-- BEGIN --

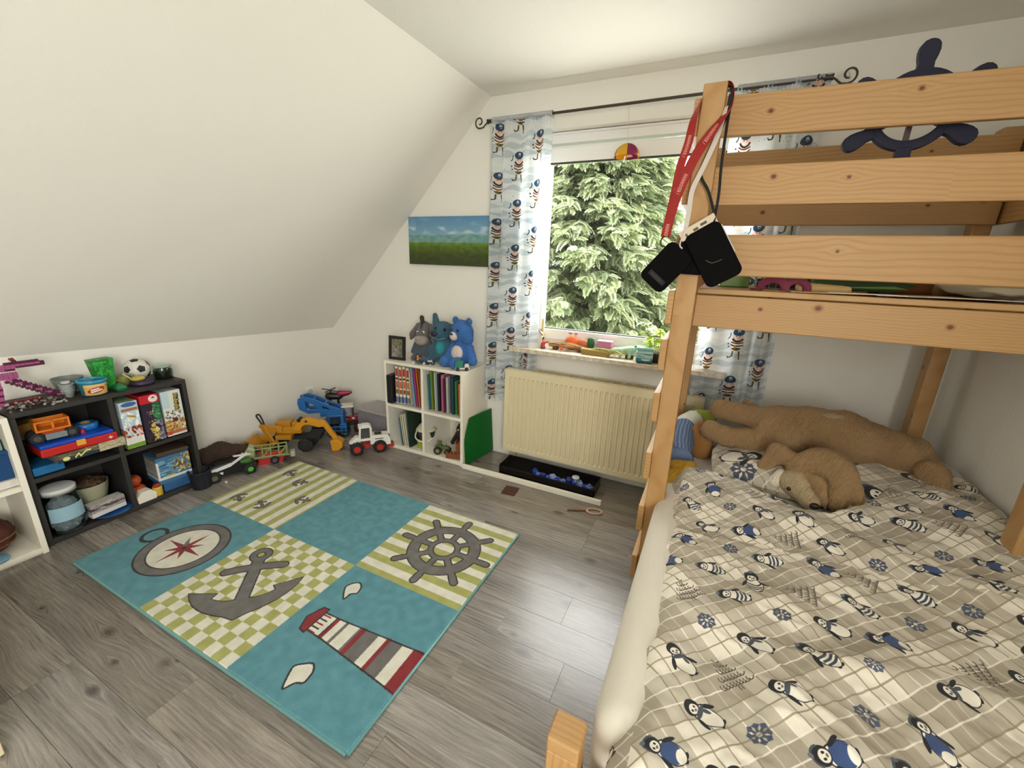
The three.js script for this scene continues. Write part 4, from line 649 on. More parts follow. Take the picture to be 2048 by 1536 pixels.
// plush toys on the white shelf (plain soft toys of the same size and colours)
{
  const T = 0.7;
  const a = thing('plush_donkey', 'grey plush donkey with pale muzzle, floppy ears and dark tuft behind the photo frame', 'soft toy', [-1.93, T, -2.5], 0.25), gf = fur('#6f6a68', 0.006), pf = fur('#a39a91', 0.005);
  M('body', soft([cap([0.02, 0.06, 0], [0.0, 0.15, -0.01], 0.062, 0.05), cap([-0.03, 0.05, 0.03], [-0.045, 0.022, 0.085], 0.026, 0.022), cap([0.05, 0.05, 0.03], [0.07, 0.022, 0.08], 0.026, 0.022), cap([0.045, 0.13, 0.01], [0.08, 0.06, 0.03], 0.022, 0.02), cap([-0.045, 0.13, 0.01], [-0.07, 0.06, 0.03], 0.022, 0.02)], 0.008, 0.018, 0.002, 90), fur('#555d66', 0.006), a);
  M('head', soft([cap([0.0, 0.235, -0.005], [0.0, 0.185, 0.02], 0.052, 0.05)], 0.007, 0.015, 0.002, 90), gf, a); M('muzzle', soft([ell([0.002, 0.152, 0.045], 0.05, [1.05, 0.8, 0.9])], 0.007, 0.015, 0.001, 90), pf, a);
  M('ear', soft([cap([-0.045, 0.25, -0.015], [-0.095, 0.18, -0.02], 0.02, 0.024), cap([-0.095, 0.18, -0.02], [-0.105, 0.15, -0.01], 0.022, 0.012)], 0.007, 0.012, 0.001), gf, a); M('ear', soft([cap([0.045, 0.25, -0.015], [0.085, 0.17, -0.005], 0.02, 0.024), cap([0.085, 0.17, -0.005], [0.09, 0.135, 0.0], 0.022, 0.012)], 0.007, 0.012, 0.001), gf, a);
  M('tuft', soft([cap([-0.012, 0.31, -0.005], [0.003, 0.28, 0.02], 0.017, 0.014), cap([0.003, 0.28, 0.02], [0.004, 0.235, 0.052], 0.013, 0.004)], 0.005, 0.008, 0.002, 140), fur('#3a3634', 0.008), a);
  for (const s of [-1, 1]) { const e = M('eye', sph(0.011, s * 0.02, 0.212, 0.053, 1, 0.9, 0.6), plastic('#e8e4da'), a); M('pupil', sph(0.005, s * 0.018, 0.209, 0.059), plastic('#15120f'), e); const n = M('nostril', sph(0.004, s * 0.012, 0.158, 0.089), plastic('#5c5550'), a); }
  const b = thing('plush_dog', 'teal blue plush dog with pale chest sitting between the grey donkey and the blue bear', 'soft toy', [-1.755, T, -2.5], 0.1), tf = fur('#3d6375', 0.006), tc = fur('#2f93a0', 0.005);
  M('body', soft([cap([0, 0.07, 0], [0, 0.15, -0.01], 0.066, 0.052), cap([-0.05, 0.04, 0.04], [-0.075, 0.024, 0.095], 0.03, 0.03), cap([0.05, 0.045, 0.05], [0.06, 0.03, 0.105], 0.032, 0.034), cap([0.05, 0.14, 0.01], [0.085, 0.07, 0.03], 0.024, 0.022), cap([-0.05, 0.14, 0.01], [-0.085, 0.08, 0.04], 0.024, 0.022)], 0.008, 0.018, 0.002, 90), tf, b);
  M('chest', soft([ell([0, 0.105, 0.036], 0.05, [0.75, 1.15, 0.7])], 0.007, 0.01, 0.001), tc, b); M('head', soft([ell([0.0, 0.235, 0.0], 0.075, [1.1, 0.88, 0.92]), cap([-0.01, 0.215, 0.04], [-0.02, 0.21, 0.06], 0.035, 0.03)], 0.007, 0.02, 0.002, 90), tf, b);
  M('ear', soft([cap([-0.06, 0.275, -0.01], [-0.075, 0.335, -0.02], 0.028, 0.018)], 0.007, 0.012, 0.001), tf, b);
  M('ear', soft([cap([0.07, 0.25, -0.02], [0.125, 0.285, -0.03], 0.03, 0.034), cap([0.125, 0.285, -0.03], [0.13, 0.23, -0.03], 0.03, 0.018)], 0.007, 0.012, 0.001), tf, b);
  M('nose', sph(0.021, -0.025, 0.219, 0.088, 1.25, 0.95, 0.7), std('#161a33', 0.4), b);
  for (const s of [-1, 1]) M('eye', sph(0.012, s * 0.036 + 0.012, 0.252, 0.062, 0.85, 1.1, 0.6), std('#0e0c0b', 0.12), b);
  M('mouth', tube([[-0.05, 0.187, 0.062], [0.0, 0.178, 0.07], [0.05, 0.192, 0.058]], 0.0025, 20, 6), plastic('#79b4b8'), b);
  const c = thing('plush_bear', 'bright blue plush teddy bear with white muzzle sitting near the curtain', 'soft toy', [-1.575, T, -2.47], -0.15), bf = fur('#3a6fb4', 0.008), wf = fur('#d9cbc6', 0.005);
  M('body', soft([ell([0, 0.085, 0], 0.078, [1, 1.05, 0.9]), cap([0, 0.13, 0], [0, 0.16, 0], 0.06, 0.05), cap([-0.05, 0.045, 0.05], [-0.075, 0.04, 0.095], 0.038, 0.04), cap([0.02, 0.04, 0.06], [0.02, 0.036, 0.1], 0.036, 0.038), cap([0.065, 0.14, 0.0], [0.115, 0.055, 0.02], 0.033, 0.034), cap([-0.065, 0.14, 0.01], [-0.08, 0.075, 0.05], 0.028, 0.028)], 0.008, 0.018, 0.003, 85), bf, c);
  M('belly', soft([ell([0, 0.1, 0.046], 0.052, [1, 1.1, 0.62])], 0.007, 0.01, 0.001), wf, c);
  M('head', soft([ell([0, 0.245, 0.0], 0.084, [1.02, 0.98, 0.9]), cap([0.05, 0.2, 0.0], [0.055, 0.2, 0], 0.04, 0.04), cap([-0.05, 0.2, 0.0], [-0.055, 0.2, 0], 0.04, 0.04)], 0.008, 0.02, 0.003, 85), bf, c); M('muzzle', soft([ell([-0.012, 0.222, 0.07], 0.031, [1, 1, 0.8])], 0.006, 0.01, 0.001), wf, c); M('nose', sph(0.009, -0.014, 0.237, 0.093, 1.2, 0.8, 0.8), plastic('#1a1614'), c);
  for (const s of [-1, 1]) { M('ear', soft([ell([s * 0.062, 0.322, -0.005], 0.026, [1, 1, 0.6])], 0.006, 0.01, 0.002), bf, c); M('eye', sph(0.009, s * 0.03 - 0.006, 0.265, 0.072), std('#12100e', 0.15), c); }
  // picture frame
  const ph = paint(128, 192, (x, y) => { const t = nz(x * 0.05, y * 0.04, 2), f = nz(x * 0.2, y * 0.07, 5), d = sstep(0, 0.35, nz(x * 0.08, y * 0.02, 9) + (x / 128 - 0.4) * 0.7), s = 1 - y / 192; return [mix(150 + 50 * t - 30 * s, 92 + 50 * f, d), mix(112 + 40 * t + 30 * (1 - s), 96 + 50 * f, d), mix(84 + 40 * t + 60 * (1 - s), 84 + 50 * f, d)]; });
  const f = thing('photo_frame', 'black picture frame with a woodland photo beside the donkey plush', 'picture frame', [-2.075, T, -2.37], 0.12); f.rotation.x = -0.06;
  M('frame', extr([[-0.068, 0.001], [0.068, 0.001], [0.068, 0.175], [-0.068, 0.175]], 0.012, 0.001, [[[-0.049, 0.018], [-0.049, 0.156], [0.049, 0.156], [0.049, 0.018]]]), std('#17180f', 0.4), f);
  const pg = box(0.1, 0.142, 0.003, 0, 0.087, 0.004); M('photo', pg, std('#ffffff', 0.3, { map: ph }), f); M('stand', bar([0, 0.11, -0.002], [0, 0.0035, -0.06], 0.03, 0.003), std('#17180f', 0.6), f);
  // little toys at the shelf edge
  const pl = thing('toy_plane', 'tiny grey toy plane with an orange figure on the white shelf edge', 'toy plane', [-1.86, T, -2.365], 0.5), gp = plastic('#454a55');
  M('fuselage', [rbox(0.085, 0.012, 0.02, 0, 0.017, 0, 0.005), rod([0.04, 0.018, 0], [0.075, 0.03, 0], 0.006, 8, 0.002)], gp, pl); M('wing', extr([[-0.02, -0.05], [0.01, -0.05], [0.03, 0], [0.01, 0.05], [-0.02, 0.05]], 0.005, 0.001).rotateX(-PI / 2).translate(0, 0.016, 0), gp, pl); M('fin', extr([[0, 0], [0.035, 0], [0.045, 0.05], [0.03, 0.035], [0.02, 0.045], [0.012, 0.03]], 0.005, 0.001).translate(0.0, 0.02, -0.002), gp, pl);
  M('figure', [cyl(0.007, 0.009, 0.022, -0.018, 0.036, 0, 12), sph(0.009, -0.018, 0.052, 0)], plastic('#c98a3c'), pl); for (const [wx, wz] of [[-0.045, 0.025], [-0.045, -0.02], [0.03, 0.03], [0.035, -0.02]]) M('wheel', sph(0.009, wx, 0.009, wz), plastic('#d9d6cf'), pl);
  const mc = thing('toy_motorbike', 'tiny silver and black toy motorbike beside the toy plane', 'toy motorbike', [-1.775, T, -2.365], 0.4);
  for (const q of [-0.02, 0.02]) { const w = M('wheel', new THREE.TorusGeometry(0.011, 0.004, 8, 18), plastic('#1a1a1a'), mc); w.position.set(q, 0.015, 0); } M('frame', [rbox(0.035, 0.012, 0.01, 0, 0.028, 0, 0.004), rod([0.02, 0.015, 0.006], [0.012, 0.04, 0.006], 0.002), rod([0.012, 0.04, -0.012], [0.012, 0.04, 0.012], 0.002)], plastic('#c9c9c6', 0.25), mc);
  const gc = thing('toy_truck', 'small green and white toy truck at the front right corner of the white shelf', 'toy truck', [-1.508, T, -2.36], 0.55), grn = plastic('#176e5d');
  M('box', [rbox(0.055, 0.045, 0.042, -0.014, 0.045, 0, 0.003), box(0.002, 0.03, 0.03, -0.0425, 0.045, 0)], grn, gc); M('chassis', rbox(0.1, 0.012, 0.044, 0.008, 0.016, 0, 0.003), plastic('#cfcdc4'), gc); M('cab', [rbox(0.03, 0.024, 0.04, 0.036, 0.034, 0, 0.006)], plastic('#d8d6cd'), gc); M('door_opening', box(0.002, 0.034, 0.03, -0.0435, 0.045, 0), plastic('#12100e'), gc);
  for (const [wx, wz] of [[-0.025, 0.022], [-0.025, -0.022], [0.036, 0.022], [0.036, -0.022]]) wheelPart(gc, wx, 0.0125, wz, 0.0125, 0.009, '#3a3a3a');
  // building plate leaning on the shelf side
  const bp = thing('building_plate', 'dark green studded building plate leaning on the right side of the white shelf', 'building plate', [-1.425, 0.012, -2.485]); bp.rotation.set(0, 1.42, 0.0); bp.rotation.order = 'YXZ'; bp.rotation.x = -0.07;
  M('plate', rbox(0.33, 0.34, 0.003, 0, 0.17, 0, 0.001), plastic('#0c6a26', 0.4), bp);
  const studs = new THREE.InstancedMesh(cyl(0.0036, 0.0036, 0.003, 0, 0, 0, 8).rotateX(PI / 2), plastic('#0c6a26', 0.4), 30 * 31); studs.name = 'studs'; studs.userData.kind = 'stuff'; const o = new THREE.Matrix4(); let k = 0; for (let i = 0; i < 30; i++) for (let j = 0; j < 31; j++) studs.setMatrixAt(k++, o.makeTranslation(-0.155 + i * 0.01069, 0.012 + j * 0.0107, 0.003)); bp.add(studs);
}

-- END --

DIRECTIVE -> Select and copy each line from the data that includes the word "picture".

EXERCISE RESPONSE ->
The three.js script for this scene continues. Write part 4, from line 649 on. More parts follow. Take the picture to be 2048 by 1536 pixels.
  // picture frame
  const f = thing('photo_frame', 'black picture frame with a woodland photo beside the donkey plush', 'picture frame', [-2.075, T, -2.37], 0.12); f.rotation.x = -0.06;